Have you ever wondered where your money goes after you deposit your savings to a bank or brokerage firm -- before they pay your savings interest rate? I worked at the largest global bank and brokerage firm, so I can tell you.
These places really are a safe place for some of your money -- do not let bad conspiracy theories or great movies fool you. They are required to keep some risk-free reserves in Treasury Bonds and Municipal Bonds. They earn a lot of income holding these individual bonds with your money.
After enough of your money is removed from harm’s way in bonds, then they can take calculated risks with the rest. These investments provide a much bigger yield than the safe bonds, enough to afford a few mistakes along the way.

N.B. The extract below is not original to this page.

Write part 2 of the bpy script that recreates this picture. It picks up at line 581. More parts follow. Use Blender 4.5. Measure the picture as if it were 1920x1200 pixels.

So, why don’t we just do the exact same thing?
After the banks and brokers collect that yield and profit on your money, you may have noticed it does not all end up in your account…or a portion of it…or even more than a little.
Let’s keep following your money. First, they have a ton of overhead costs to cover, and a lot of people to pay. What ends up making it to their bottom line is still a big number, though.
Their largest obligation still remains, however. Their shareholders need to get paid first -- well before, and much more, than their customers.
If you wonder why your interest rate at the bank or brokerage has remained so low, keep following your money.
My local community bank was purchased by a global bank and brokerage firm that is publicly traded. Their fiduciary duty now is to make money for their shareholders first, not their customers. Compare the direction of your bank or broker’s dividend paid to shareholders to their interest rate paid to customers.